2dae jus came bac from the china embassy, had a freakin horrible time there wif my mum yelling at a lady working there n mi tryin to disappear from there cos i was jus 2 freakin ashamed of my mum. few daes ago, complete my feature mag =D(finally!!!!) n den ran 2.4km for 14.34 mins. i missed csm 2dae. dat's e only thing i'm gloating over rite now.

one whole dae of fun!!
Tuesday, May 02, 2006, 8:33 PM
lalalala...labour dae i had SUCH a fantastic time!! whoo..!! 9.05am reach j8 den went 2 ethel's hse. ate more than 5 types of chips n had a fun time drawing out costumes 4 our tombraider game. hate a fab lunch of pizza, chicken wings, fishball, pineapple rice. den went directly 2 j8 where we took 6 ppl neoprints n den shopped 4 2 hrs straight. got one new fancy blue frenship band n 2 new earstuds. one incredibly tiny blue one n one is a ring with carvings on e side. den still got one gigantic big black hoop earring dat i got on last sundae. i tink now i haf more than 12 pairs of earrings. lolx.

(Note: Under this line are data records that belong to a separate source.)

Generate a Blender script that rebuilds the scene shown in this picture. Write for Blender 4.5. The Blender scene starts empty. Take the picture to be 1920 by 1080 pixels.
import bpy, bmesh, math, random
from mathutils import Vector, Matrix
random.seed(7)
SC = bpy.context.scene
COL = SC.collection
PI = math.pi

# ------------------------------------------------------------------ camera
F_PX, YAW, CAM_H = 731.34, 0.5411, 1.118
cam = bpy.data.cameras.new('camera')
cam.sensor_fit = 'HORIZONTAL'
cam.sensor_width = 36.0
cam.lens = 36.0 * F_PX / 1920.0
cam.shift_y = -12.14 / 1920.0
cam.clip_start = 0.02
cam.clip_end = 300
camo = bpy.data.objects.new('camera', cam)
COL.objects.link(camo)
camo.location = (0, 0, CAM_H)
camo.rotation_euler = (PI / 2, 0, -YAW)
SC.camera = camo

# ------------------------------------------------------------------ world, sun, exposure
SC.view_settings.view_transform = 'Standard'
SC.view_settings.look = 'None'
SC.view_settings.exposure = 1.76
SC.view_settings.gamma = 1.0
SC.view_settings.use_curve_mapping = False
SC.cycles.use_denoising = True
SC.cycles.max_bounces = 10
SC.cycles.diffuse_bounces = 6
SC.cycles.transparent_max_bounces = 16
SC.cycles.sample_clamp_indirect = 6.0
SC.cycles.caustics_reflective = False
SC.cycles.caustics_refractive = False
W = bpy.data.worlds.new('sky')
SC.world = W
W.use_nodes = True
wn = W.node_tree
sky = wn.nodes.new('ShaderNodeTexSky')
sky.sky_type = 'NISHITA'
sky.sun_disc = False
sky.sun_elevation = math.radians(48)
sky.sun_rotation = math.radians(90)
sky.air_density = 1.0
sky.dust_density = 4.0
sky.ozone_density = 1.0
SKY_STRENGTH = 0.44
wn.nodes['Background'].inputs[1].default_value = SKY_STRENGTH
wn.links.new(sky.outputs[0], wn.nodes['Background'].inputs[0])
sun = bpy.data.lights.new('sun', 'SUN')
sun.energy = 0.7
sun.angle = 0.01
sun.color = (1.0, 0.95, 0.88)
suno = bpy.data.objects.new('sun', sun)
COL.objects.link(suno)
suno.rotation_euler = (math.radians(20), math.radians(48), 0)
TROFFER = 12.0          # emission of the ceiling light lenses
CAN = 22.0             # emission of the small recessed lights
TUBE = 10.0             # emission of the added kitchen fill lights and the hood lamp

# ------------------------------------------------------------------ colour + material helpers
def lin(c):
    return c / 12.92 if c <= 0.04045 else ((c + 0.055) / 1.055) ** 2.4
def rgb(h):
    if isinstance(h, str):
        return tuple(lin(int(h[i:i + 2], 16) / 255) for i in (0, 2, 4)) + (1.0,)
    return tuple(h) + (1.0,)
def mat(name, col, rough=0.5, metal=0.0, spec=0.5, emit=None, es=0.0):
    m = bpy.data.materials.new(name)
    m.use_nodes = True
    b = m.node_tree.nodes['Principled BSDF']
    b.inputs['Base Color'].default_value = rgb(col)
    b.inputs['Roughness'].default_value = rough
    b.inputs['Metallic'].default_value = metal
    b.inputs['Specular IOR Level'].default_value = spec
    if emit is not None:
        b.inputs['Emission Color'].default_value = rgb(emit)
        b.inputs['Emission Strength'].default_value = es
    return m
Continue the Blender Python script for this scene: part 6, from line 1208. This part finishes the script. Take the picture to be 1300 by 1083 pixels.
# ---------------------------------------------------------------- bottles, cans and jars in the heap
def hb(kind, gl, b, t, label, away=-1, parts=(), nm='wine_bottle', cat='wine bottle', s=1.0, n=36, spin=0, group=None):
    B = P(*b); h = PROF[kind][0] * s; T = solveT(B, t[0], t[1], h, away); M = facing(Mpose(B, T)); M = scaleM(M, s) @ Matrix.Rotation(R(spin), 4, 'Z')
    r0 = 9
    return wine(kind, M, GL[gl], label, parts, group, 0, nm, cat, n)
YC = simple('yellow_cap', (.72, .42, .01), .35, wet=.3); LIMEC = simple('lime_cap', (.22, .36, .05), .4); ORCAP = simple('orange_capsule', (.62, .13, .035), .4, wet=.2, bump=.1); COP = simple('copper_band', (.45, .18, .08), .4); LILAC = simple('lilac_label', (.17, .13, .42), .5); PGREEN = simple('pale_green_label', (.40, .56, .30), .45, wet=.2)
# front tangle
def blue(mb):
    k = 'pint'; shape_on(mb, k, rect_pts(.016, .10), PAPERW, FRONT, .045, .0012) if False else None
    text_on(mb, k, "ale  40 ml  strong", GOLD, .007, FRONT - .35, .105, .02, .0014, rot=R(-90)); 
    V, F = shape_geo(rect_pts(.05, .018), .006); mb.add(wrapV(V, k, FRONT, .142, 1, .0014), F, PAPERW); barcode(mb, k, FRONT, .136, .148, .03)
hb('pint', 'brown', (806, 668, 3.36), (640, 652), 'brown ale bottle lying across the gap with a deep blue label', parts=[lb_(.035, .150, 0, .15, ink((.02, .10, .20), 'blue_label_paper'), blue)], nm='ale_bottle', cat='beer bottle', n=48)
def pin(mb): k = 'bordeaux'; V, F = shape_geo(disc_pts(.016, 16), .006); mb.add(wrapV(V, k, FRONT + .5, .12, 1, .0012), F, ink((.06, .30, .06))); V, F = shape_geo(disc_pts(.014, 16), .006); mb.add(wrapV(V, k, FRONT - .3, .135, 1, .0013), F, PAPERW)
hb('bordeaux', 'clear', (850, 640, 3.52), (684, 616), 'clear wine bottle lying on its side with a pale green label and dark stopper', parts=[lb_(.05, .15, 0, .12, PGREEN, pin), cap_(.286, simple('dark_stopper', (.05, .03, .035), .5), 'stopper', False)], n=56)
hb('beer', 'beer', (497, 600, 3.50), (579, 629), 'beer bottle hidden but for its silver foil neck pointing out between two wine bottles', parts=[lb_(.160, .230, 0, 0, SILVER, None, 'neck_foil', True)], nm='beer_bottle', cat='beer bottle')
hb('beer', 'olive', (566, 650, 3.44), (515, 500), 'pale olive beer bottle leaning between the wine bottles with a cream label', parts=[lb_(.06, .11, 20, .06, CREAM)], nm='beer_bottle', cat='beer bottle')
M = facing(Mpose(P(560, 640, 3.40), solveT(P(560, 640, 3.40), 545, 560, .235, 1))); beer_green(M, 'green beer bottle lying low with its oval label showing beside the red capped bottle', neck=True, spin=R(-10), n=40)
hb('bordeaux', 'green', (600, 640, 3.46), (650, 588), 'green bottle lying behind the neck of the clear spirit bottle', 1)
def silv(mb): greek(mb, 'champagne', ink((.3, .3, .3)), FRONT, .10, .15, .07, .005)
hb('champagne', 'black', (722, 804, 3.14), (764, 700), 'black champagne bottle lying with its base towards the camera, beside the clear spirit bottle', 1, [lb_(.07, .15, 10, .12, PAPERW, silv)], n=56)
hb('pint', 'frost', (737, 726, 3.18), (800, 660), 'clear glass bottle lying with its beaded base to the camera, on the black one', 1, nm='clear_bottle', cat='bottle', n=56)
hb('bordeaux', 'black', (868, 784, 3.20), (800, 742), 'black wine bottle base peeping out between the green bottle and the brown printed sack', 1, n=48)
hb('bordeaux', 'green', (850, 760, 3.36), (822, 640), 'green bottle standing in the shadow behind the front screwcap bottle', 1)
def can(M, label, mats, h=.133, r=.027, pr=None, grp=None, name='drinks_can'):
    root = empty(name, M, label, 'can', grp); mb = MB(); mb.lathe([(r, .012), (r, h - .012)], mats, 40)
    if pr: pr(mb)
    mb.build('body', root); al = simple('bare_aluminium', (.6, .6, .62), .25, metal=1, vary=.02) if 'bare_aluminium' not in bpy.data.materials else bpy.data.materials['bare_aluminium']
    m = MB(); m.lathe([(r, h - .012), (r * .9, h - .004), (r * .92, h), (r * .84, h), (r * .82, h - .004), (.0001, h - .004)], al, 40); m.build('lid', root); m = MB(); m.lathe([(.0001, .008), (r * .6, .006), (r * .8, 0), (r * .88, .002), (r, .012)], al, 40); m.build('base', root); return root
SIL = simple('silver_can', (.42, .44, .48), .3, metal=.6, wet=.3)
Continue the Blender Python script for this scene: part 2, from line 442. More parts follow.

den after shopping, i decided 2 go home in e 1st place but decided against it cos my fren called mi n i discovered dat she at jec. so i walked 2 jec instead n den stopped at ntuc 2 get cookies n chips 2 bring bac 2 her hse to watch cable tv. so we watched cable 4 a while den played a little den watched the table tennis tournament china vs korea. den we all cheered madly 4 china den nearly got heart attack in e process cos one game nearly lost. but in e end both men n women singles table tennis got FIRST!!!!!!!! yay so proud. =D went bac home at 9.40pm...had such a nice day. jus realised dat e day was made possible by not having my parents there. lemme tell u my parents can ruin my good mood in jus less than 2 minutes.